As with most small-town festivals in the South, the main attractions at Cherry Log are the local crafts. Where else can you find decorated toilet bowl plungers, or hand-painted circular saw blades? Personally, I like the homemade sausage biscuits drenched in "sawmill gravy." I don't know what they put in sawmill gravy, but it is delicious, and I don't ask questions.

Ciminel Notes No Georgia 2

Curtis Curve
Photo by Bob Ciminel © 2007

A local gospel group was performing when we arrived. They provided anyone within earshot a taste of "that old time religion." I know what you're thinking; music for rednecks. Sure, a lot of the people wore blue jeans and ball caps, but an equal number wore shorts, polo shirts, and sandals. It was a diverse crowd for the North Georgia Mountains.

I was too busy with my conductor duties to tour the whole festival, even though it was only a block long, but I did buy a bag of boiled peanuts and a ball cap stenciled "Cherry Log." I couldn't wait to get back to Atlanta and have someone ask me, "Where the heck is Cherry Log?" To which I would reply, "What are you, a Damn Yankee? Every Southerner knows where Cherry Log is! Next to Robert E. Lee's gravesite, Cherry Log is probably the most sacred place in the South." Then I would have to make up something because I haven't the foggiest idea how Cherry Log got its name or why it exists. However, regardless of its historical importance, the railroad went through Cherry Log, and that made it an important place to me.

Our 200 passengers bought up all of the crafts and most of the available food at the festival. They were like a school of Piranha as they passed through the place. The gospel group was beside themselves; they had never played for such a large audience. I can't say they experienced rapture, but they sure were on Cloud Nine. They even forgave us for blowing the locomotive horn in the middle of one of their songs.
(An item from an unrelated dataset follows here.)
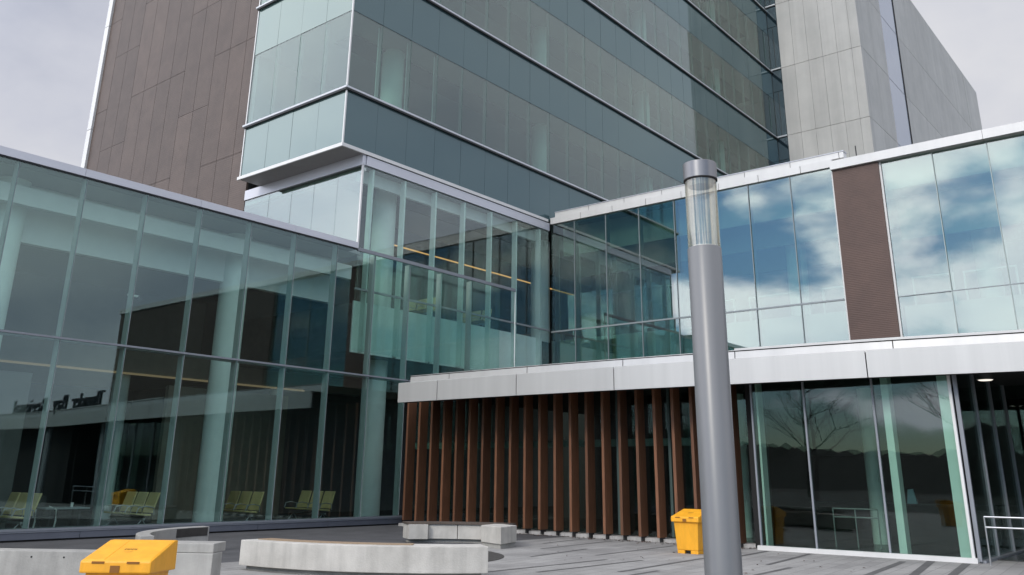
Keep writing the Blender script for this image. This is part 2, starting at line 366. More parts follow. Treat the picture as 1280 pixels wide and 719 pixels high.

Listening to that gospel group reminded me of some advice I gave my son when he began playing the guitar. As I watched an elderly white-haired man playing the electric guitar, I recalled telling my son, "Play any kind of music you can, rock and roll, country, Cajun, gospel, heavy metal; it doesn't matter. Don't become a music snob and only play what you like. Musical notes are human emotions that can be written on paper or sent through the air. Let those emotions flow through you and into your guitar." That is what I saw that gospel-singing, guitar-picking old man doing. The spirit was moving him; flowing through him into his guitar and out to the world. He was the world's greatest guitar players all rolled into one, and he was sitting on a small stage next to the railroad tracks in Cherry Log, Georgia, playing to an audience of fifty people who had no idea what he was experiencing.

We left Cherry Log right on schedule and crept back to Blue Ridge at a leisurely eight miles per hour. The track between Blue Ridge and Cherry Log was technically out of service, but we had special permission to operate on it for this one trip. Our maintenance crews had worked all week replacing ties and realigning the rails just so we could go to Cherry Log.

Our tourist railroad carries passengers of every sort, ranging from the well-to-do folks from Atlanta to people who have to scrimp and save to afford the $20 ticket. We bend over backwards to serve the people who live in the small communities along our route, even if it means going out of our way and 60 years into the past to do it.

The tracks we run on are curvy and steep. Something about those two ribbons of rail winding through the woods mesmerizes me. It could be the parallelism of the rail or the symmetry of row upon row of ties, or perhaps it's the way the rails appear to join together in the distance. It could be the mystery of what lies around the next curve or beneath the next trestle. Whatever it is, I'm addicted to it. I will work an entire weekend just to spend an hour on the locomotive watching that mystery unfold.